Lembro-me agora que, quando rebentou a notícia de que o Cody Rhodes tinha saído da AEW e ia voltar à WWE, um amigo meu (que também é fã de wrestling) não perdeu tempo a chamá-lo de “charlatão”. De vez em quando lá leio opiniões de quem se mostra contra aqueles que dizem que um wrestler só é considerado como um wrestler “completo” – falando em termos de skill – se passar pela WWE. E aí, até têm uma certa razão, Sting e AJ Styles (os dois exemplos mais flagrantes) já eram bastante completos antes de chegarem à empresa.



Mas, enquanto vejo gente a criticar todo e qualquer passo ou decisão que a WWE toma, também vejo pessoal a perguntar-se constantemente se a AEW vai acabar cada vez que a empresa que agora está nas mãos de Nick Khan lá consegue desviar um potencial alvo da Elite (coisa que, ultimamente, tem sido cada vez mais rara, e já várias vezes falei aqui nisso). Vejo gente a festejar cada vez que há um evento da AEW onde há mais cadeiras vazias com a mesma euforia e emoção de quem festeja uma qualquer conquista da seleção do seu país no futebol.


E se tudo isto, todas estas picardias, este “a minha é maior que a tua” aplicado às empresas de wrestling já é mau, imaginem quando dirigido aos próprios wrestlers. 


E não falo apenas do exemplo do “charlatão” Cody Rhodes, senão que, há pouco tempo, um outro amigo meu que é fã me disse que tudo aquilo que o Jon Moxley fazia numa luta era sangrar (mas que, ironia do destino, adorou o combate que opôs Swerve Strickland a “Hangman” Adam Page no Full Gear). 


Existe gente que criticou fortemente o Adam Copeland porque, simplesmente, tudo aquilo que a WWE lhe iria oferecer aos 50 anos iria ser um caso de “vira o disco e toca o mesmo” e ele decidiu – e muito bem – experimentar algo novo. E ele bem que tentou acalmar a multidão furiosa com um post, mas nem isso serviu…




E vamos falar do que acontece no joshi? Ainda há poucas semanas li tweets que desejavam que a Wakana Uehara (wrestler da TJPW e antiga idol, que vai completar um ano de experiência no ringue em Janeiro) nunca mais lutasse nos Estados Unidos. Para não falar que uma das razões que levou a Himeka a terminar a carreira foi precisamente esse tipo de tribalismo mais seletivo, dirigido a wrestlers em particular.

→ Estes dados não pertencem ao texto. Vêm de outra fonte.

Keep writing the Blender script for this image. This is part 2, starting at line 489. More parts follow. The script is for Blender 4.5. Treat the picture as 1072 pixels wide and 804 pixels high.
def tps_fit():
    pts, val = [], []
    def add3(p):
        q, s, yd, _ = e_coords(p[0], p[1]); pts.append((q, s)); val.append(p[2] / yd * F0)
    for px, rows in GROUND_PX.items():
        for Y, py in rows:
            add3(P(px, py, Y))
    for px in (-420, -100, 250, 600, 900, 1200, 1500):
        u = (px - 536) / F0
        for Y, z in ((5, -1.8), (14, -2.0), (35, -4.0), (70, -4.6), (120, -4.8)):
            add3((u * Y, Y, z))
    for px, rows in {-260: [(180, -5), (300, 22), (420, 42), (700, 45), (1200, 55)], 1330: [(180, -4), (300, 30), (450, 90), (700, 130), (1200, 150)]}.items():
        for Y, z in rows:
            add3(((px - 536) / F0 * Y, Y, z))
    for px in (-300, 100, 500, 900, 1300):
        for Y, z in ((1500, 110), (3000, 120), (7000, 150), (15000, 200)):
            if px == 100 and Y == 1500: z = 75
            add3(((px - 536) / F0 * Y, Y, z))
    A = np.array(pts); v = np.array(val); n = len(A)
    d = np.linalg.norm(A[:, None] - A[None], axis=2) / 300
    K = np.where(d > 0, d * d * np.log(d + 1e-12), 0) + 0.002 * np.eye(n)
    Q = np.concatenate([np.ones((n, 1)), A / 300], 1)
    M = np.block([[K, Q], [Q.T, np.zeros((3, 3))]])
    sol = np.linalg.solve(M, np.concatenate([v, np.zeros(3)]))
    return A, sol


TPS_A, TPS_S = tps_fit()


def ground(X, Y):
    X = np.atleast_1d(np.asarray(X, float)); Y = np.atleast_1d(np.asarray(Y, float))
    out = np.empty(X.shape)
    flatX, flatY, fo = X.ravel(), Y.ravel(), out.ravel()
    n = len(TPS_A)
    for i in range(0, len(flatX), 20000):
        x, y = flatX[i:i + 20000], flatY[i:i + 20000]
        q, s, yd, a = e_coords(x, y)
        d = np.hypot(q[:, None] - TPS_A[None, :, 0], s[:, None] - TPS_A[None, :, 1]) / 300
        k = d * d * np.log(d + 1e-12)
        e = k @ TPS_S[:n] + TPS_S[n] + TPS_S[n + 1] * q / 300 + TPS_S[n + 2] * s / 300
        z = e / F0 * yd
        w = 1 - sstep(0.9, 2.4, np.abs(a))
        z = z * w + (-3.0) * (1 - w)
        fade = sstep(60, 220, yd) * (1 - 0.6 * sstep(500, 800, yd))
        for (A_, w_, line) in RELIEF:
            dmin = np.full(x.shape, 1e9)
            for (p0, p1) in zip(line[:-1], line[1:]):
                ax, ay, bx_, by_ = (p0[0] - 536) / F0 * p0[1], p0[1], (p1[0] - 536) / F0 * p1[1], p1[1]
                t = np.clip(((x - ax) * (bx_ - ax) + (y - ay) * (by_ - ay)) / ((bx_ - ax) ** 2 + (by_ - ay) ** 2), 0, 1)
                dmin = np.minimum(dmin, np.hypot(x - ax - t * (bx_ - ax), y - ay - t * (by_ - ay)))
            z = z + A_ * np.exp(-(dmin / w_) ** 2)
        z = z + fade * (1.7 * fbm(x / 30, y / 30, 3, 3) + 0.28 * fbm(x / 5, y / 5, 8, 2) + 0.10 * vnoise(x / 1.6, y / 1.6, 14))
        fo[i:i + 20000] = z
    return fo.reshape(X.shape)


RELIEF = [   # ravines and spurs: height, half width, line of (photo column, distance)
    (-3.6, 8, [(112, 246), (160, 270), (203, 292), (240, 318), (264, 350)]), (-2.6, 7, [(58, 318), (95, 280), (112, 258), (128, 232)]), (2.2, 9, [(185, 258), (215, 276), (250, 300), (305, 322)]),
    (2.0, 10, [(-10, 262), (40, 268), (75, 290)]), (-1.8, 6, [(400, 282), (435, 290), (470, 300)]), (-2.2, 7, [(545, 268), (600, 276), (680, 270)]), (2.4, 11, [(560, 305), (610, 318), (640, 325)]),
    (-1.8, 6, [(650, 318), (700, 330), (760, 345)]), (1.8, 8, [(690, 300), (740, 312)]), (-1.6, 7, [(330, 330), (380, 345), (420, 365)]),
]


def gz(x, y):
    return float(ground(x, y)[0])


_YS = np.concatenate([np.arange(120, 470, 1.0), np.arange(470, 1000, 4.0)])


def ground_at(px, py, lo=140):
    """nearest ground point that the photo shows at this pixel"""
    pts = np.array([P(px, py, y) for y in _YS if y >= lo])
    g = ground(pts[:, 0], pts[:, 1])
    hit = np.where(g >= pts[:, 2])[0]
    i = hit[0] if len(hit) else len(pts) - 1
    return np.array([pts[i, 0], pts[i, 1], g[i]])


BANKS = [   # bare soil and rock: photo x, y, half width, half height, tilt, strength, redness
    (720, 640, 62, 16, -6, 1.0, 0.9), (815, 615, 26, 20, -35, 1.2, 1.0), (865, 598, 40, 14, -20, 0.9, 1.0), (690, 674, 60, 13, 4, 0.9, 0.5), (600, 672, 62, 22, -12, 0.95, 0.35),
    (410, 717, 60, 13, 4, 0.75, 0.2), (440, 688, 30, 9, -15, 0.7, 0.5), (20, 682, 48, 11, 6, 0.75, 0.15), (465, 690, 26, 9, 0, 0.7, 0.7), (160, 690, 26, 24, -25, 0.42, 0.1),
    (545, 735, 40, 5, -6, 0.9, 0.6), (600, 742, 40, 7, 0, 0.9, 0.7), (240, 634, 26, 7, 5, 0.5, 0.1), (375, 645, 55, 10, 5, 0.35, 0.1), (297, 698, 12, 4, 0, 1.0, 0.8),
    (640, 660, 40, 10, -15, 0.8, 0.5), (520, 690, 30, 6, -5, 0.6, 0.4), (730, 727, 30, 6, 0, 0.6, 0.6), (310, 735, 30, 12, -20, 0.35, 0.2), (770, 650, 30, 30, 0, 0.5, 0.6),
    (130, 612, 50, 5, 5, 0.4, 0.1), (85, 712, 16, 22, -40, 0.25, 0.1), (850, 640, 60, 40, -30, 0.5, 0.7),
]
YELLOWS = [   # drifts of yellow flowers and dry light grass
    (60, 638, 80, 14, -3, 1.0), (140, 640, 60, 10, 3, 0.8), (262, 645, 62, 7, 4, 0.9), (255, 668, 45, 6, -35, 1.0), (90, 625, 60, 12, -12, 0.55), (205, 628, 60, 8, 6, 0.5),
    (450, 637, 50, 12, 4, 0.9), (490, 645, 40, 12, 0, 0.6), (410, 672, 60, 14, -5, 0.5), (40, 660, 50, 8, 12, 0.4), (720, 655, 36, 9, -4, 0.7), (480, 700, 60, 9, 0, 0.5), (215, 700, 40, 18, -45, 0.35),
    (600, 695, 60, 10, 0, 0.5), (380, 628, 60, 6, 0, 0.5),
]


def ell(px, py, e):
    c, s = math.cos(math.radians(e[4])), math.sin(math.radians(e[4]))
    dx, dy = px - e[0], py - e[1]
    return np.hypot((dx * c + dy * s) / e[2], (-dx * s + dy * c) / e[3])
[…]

Ao citar todos estes exemplos, não posso deixar de perguntar “Como é que nos deixamos chegar até aqui?”. Podia facilmente dizer “como é que chegámos…?” mas, para acompanharmos wrestling, temos que ter a mínima noção do que lá se passa, e isso inclui saber discernir quando é que pensamos pela nossa cabeça e quando é que deixamos que os outros pensem por nós.

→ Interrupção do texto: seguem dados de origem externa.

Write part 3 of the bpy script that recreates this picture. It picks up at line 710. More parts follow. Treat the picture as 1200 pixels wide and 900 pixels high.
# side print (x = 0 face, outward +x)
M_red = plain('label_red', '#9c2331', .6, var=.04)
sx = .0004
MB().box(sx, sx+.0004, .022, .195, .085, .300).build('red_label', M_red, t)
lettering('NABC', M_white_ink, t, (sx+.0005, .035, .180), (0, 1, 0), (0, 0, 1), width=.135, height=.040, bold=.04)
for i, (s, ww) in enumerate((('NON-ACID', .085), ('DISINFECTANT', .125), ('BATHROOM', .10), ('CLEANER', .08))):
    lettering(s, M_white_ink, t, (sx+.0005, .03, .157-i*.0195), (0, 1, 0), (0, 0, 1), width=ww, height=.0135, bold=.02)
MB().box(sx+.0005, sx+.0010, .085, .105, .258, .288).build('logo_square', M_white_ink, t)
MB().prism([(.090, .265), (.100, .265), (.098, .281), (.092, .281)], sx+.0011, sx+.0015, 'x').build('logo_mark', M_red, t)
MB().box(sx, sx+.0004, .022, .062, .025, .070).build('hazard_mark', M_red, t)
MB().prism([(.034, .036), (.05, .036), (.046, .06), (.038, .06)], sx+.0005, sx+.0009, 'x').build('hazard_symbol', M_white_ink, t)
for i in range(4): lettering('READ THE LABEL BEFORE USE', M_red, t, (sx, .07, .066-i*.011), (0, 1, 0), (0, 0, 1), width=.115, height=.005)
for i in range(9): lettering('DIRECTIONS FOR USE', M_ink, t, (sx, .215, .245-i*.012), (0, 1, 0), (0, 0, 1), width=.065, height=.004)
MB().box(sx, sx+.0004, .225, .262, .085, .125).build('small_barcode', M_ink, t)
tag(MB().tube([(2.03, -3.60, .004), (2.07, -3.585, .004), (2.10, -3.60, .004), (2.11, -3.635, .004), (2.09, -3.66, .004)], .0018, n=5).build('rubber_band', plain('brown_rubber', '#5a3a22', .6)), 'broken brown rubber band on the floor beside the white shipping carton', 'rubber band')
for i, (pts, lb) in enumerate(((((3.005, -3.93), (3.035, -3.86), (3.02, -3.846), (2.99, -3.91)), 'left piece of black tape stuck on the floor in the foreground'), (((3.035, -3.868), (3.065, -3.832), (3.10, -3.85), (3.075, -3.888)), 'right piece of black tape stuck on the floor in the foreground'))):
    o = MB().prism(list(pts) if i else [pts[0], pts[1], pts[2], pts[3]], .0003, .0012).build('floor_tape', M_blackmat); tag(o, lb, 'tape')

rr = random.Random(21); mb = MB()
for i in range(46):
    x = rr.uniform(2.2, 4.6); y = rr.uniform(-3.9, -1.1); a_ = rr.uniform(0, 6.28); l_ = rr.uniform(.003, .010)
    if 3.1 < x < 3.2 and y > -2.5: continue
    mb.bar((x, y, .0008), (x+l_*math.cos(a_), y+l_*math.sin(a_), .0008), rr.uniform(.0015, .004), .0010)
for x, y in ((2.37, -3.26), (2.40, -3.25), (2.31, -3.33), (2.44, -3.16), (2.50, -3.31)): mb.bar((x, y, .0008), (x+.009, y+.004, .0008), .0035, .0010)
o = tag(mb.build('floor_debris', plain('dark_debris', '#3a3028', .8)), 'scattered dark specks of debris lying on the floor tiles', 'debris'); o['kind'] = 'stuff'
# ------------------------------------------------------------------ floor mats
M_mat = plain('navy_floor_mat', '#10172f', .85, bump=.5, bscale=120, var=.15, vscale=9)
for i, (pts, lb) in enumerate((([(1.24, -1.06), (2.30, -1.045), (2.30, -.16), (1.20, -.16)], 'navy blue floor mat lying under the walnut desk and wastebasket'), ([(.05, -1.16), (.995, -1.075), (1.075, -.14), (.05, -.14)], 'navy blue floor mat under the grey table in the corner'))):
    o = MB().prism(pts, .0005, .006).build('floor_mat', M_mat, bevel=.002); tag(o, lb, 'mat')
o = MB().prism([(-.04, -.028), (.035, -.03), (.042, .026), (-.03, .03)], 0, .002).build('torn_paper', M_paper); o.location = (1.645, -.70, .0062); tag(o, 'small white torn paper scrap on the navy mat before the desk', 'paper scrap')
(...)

A resposta desenvolve-se em dois sentidos. O primeiro é mais simples do que parece e vai ao encontro daquele ditado que eu uso sempre nestas situações:


“Os exemplos vêm sempre de cima”.


Enquanto Vince McMahon “reinou” na WWE (see what I did there?) fomos levados a acreditar que aquela empresa era a única coisa de bom que existia no wrestling. E, embora isso seja uma valente mentira, a verdade é que a WWE monopolizou durante tanto tempo a indústria de wrestling que acabou por monopolizar também o nosso pensamento. 

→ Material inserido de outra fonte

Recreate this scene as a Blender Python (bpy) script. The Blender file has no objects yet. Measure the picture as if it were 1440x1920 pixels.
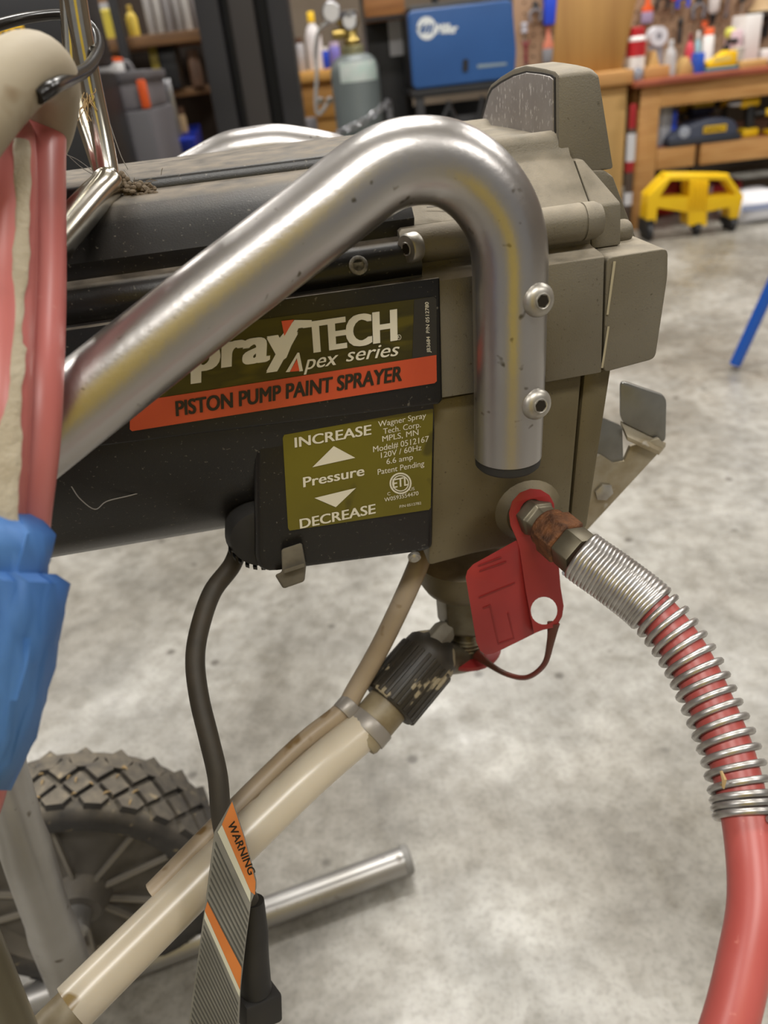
import bpy, bmesh, math, random
from math import sin, cos, pi, radians, sqrt, atan2
from mathutils import Vector as V, Matrix
random.seed(7)
sc = bpy.context.scene
COL = sc.collection

# ------------------------------------------------------------------ camera
FPX, CH = 1440.0, .83
pt, rl = radians(30.5), radians(6.6)
FW = V((0, cos(pt), -sin(pt)))
RT = V((1, 0, 0)) * cos(rl) - V((0, sin(pt), cos(pt))) * sin(rl)
UP = V((1, 0, 0)) * sin(rl) + V((0, sin(pt), cos(pt))) * cos(rl)
CAM = V((0, 0, CH))
cd = bpy.data.cameras.new('camera'); cam = bpy.data.objects.new('camera', cd); COL.objects.link(cam)
cam.matrix_world = Matrix(((RT.x, UP.x, -FW.x, 0), (RT.y, UP.y, -FW.y, 0), (RT.z, UP.z, -FW.z, CH), (0, 0, 0, 1)))
cd.sensor_width = 36; cd.lens = 27; cd.clip_start = .02; cd.clip_end = 60
cd.dof.use_dof = True; cd.dof.focus_distance = .372; cd.dof.aperture_fstop = 27 / 3.2
sc.camera = cam

# ------------------------------------------------------------------ world, lamps, exposure
wd = bpy.data.worlds.new('world'); sc.world = wd; wd.use_nodes = True
bg = wd.node_tree.nodes['Background']; bg.inputs[0].default_value = (.95, .96, 1, 1); bg.inputs[1].default_value = .24
vs = sc.view_settings; vs.view_transform = 'Standard'; vs.look = 'None'; vs.gamma = 1; vs.use_curve_mapping = False
vs.exposure = 0.0
LAMPS = [(-2.2, -1.0), (0.2, -1.0), (2.6, -1.0), (-2.2, 1.6), (0.2, 1.6), (2.6, 1.6), (-2.2, 3.6), (0.2, 3.6), (2.6, 3.6)]
for lx, ly in LAMPS:
    ld = bpy.data.lights.new('ceiling_lamp', 'AREA'); ld.shape = 'RECTANGLE'; ld.size = 1.2; ld.size_y = .28
    ld.energy = 44 if ly < 3 else 56; ld.color = (1, .97, .92)
    lo = bpy.data.objects.new('ceiling_lamp', ld); lo.location = (lx, ly, 2.98); COL.objects.link(lo)

# ------------------------------------------------------------------ pixel rays, sprayer frame
def ray(x, y): return FW + RT * ((x - 720) / FPX) - UP * ((y - 960) / FPX)
def D3(x, y, d): return CAM + ray(x, y) * d
def at(x, y, Y):
    r = ray(x, y); return CAM + r * (Y / r.y)
def G3(x, y, z):
    r = ray(x, y); return CAM + r * ((z - CH) / r.z)
yaw = radians(6.11)
AX = V((cos(yaw), sin(yaw), 0)); TX = V((-sin(yaw), cos(yaw), 0)); ZX = V((0, 0, 1))
OO = D3(955, 700, .37); OO.z = 0
def L(s, t, z): return OO + AX * s + TX * t + ZX * z
def S3(x, y, t):
    r = ray(x, y); return CAM + r * (((OO + TX * t - CAM).dot(TX)) / r.dot(TX))
def sz(x, y, t):
    p = S3(x, y, t) - OO; return p.dot(AX), p.z
def pz(y, t, x=433): return sz(x, y, t)[1]
def A3(x, y, s):
    r = ray(x, y); return CAM + r * (((OO + AX * s - CAM).dot(AX)) / r.dot(AX))

# ------------------------------------------------------------------ materials
def lin(c):
    f = lambda v: (v / 255 / 12.92) if v / 255 <= .04045 else ((v / 255 + .055) / 1.055) ** 2.4
    return (f(c[0]), f(c[1]), f(c[2]), 1)
MATS = {}
def mat(name, c, rough=.5, metal=0, c2=None, scale=30, bump=0, dust=0, dustc=(168, 155, 132), emit=0, trans=0, rough2=None, speck=None, detail=4, stretch=None, spec=.5, coat=0, sss=0, bscale=None, dlo=.15):
    if name in MATS: return MATS[name]
    m = bpy.data.materials.new(name); m.use_nodes = True; MATS[name] = m
    nt = m.node_tree; N = nt.nodes; K = nt.links; b = N['Principled BSDF']
    b.inputs['Roughness'].default_value = rough; b.inputs['Metallic'].default_value = metal
    b.inputs['Specular IOR Level'].default_value = spec
    if coat: b.inputs['Coat Weight'].default_value = coat; b.inputs['Coat Roughness'].default_value = .12
    if trans: b.inputs['Transmission Weight'].default_value = trans
    if sss:
        b.inputs['Subsurface Weight'].default_value = sss; b.inputs['Subsurface Radius'].default_value = (.01, .008, .006)
    tc = N.new('ShaderNodeTexCoord'); mp = N.new('ShaderNodeMapping'); K.new(tc.outputs['Object'], mp.inputs[0])
    if stretch: mp.inputs['Scale'].default_value = stretch
    no = N.new('ShaderNodeTexNoise'); no.inputs['Scale'].default_value = scale; no.inputs['Detail'].default_value = detail
    K.new(mp.outputs[0], no.inputs['Vector'])
    def mix(fac, a, bb):
        x = N.new('ShaderNodeMix'); x.data_type = 'RGBA'
        if isinstance(fac, float): x.inputs[0].default_value = fac
        else: K.new(fac, x.inputs[0])
        for i, q in ((6, a), (7, bb)):
            if isinstance(q, tuple): x.inputs[i].default_value = q
            else: K.new(q, x.inputs[i])
        return x.outputs[2]
    def ramp(src, lo, hi):
        r = N.new('ShaderNodeMapRange'); r.inputs[1].default_value = lo; r.inputs[2].default_value = hi; K.new(src, r.inputs[0]); return r.outputs[0]
    def mul(a, bb):
        r = N.new('ShaderNodeMath'); r.operation = 'MULTIPLY'
        for i, q in ((0, a), (1, bb)):
            if isinstance(q, (int, float)): r.inputs[i].default_value = q
            else: K.new(q, r.inputs[i])
        return r.outputs[0]
    col = lin(c)
    if c2: col = mix(ramp(no.outputs[0], .35, .65), lin(c), lin(c2))
    if speck:
        sn = N.new('ShaderNodeTexNoise'); sn.inputs['Scale'].default_value = speck[0]; sn.inputs['Detail'].default_value = 2
        if len(speck) > 4: K.new(mp.outputs[0], sn.inputs['Vector'])
        else: K.new(tc.outputs['Object'], sn.inputs['Vector'])
        col = mix(ramp(sn.outputs[0], speck[1], speck[2]), col, lin(speck[3]))
    if dust:
        ge = N.new('ShaderNodeNewGeometry'); sx = N.new('ShaderNodeSeparateXYZ'); K.new(ge.outputs['Normal'], sx.inputs[0])
        dn = N.new('ShaderNodeTexNoise'); dn.inputs['Scale'].default_value = 90; dn.inputs['Detail'].default_value = 6; K.new(tc.outputs['Object'], dn.inputs['Vector'])
        f = mul(mul(ramp(sx.outputs[2], dlo, .97), ramp(dn.outputs[0], .15, .65)), dust)
        col = mix(f, col, lin(dustc))
        rr = N.new('ShaderNodeMapRange'); rr.inputs[3].default_value = rough; rr.inputs[4].default_value = .9; K.new(f, rr.inputs[0]); K.new(rr.outputs[0], b.inputs['Roughness'])
        if metal: 
            mm = N.new('ShaderNodeMapRange'); mm.inputs[3].default_value = metal; mm.inputs[4].default_value = 0; K.new(f, mm.inputs[0]); K.new(mm.outputs[0], b.inputs['Metallic'])
    elif rough2 is not None:
        rr = N.new('ShaderNodeMapRange'); rr.inputs[1].default_value = .35; rr.inputs[2].default_value = .65; rr.inputs[3].default_value = rough; rr.inputs[4].default_value = rough2
        K.new(no.outputs[0], rr.inputs[0]); K.new(rr.outputs[0], b.inputs['Roughness'])
    if isinstance(col, tuple): b.inputs['Base Color'].default_value = col
    else: K.new(col, b.inputs['Base Color'])
    if bump:
        bn = N.new('ShaderNodeTexNoise'); bn.inputs['Scale'].default_value = bscale or scale * 4; bn.inputs['Detail'].default_value = 3; K.new(mp.outputs[0], bn.inputs['Vector'])
        bu = N.new('ShaderNodeBump'); bu.inputs['Strength'].default_value = bump; bu.inputs['Distance'].default_value = .002
        K.new(bn.outputs[0], bu.inputs['Height']); K.new(bu.outputs[0], b.inputs['Normal'])
    if emit:
        b.inputs['Emission Color'].default_value = lin(c); b.inputs['Emission Strength'].default_value = emit
    return m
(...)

Qualquer menção à concorrência era terminantemente proibida (tanto que, numa certa promo já com uns quatro anos, o choque foi total quando Sami Zayn mencionou a AEW ao vivo e a cores) e ai dos wrestlers da WWE que convivessem abertamente com os wrestlers da Elite. Algo que, como bem sabemos, só começou a mudar com a chegada de Triple H ao poder criativo, o que supõe também mudanças na mentalidade.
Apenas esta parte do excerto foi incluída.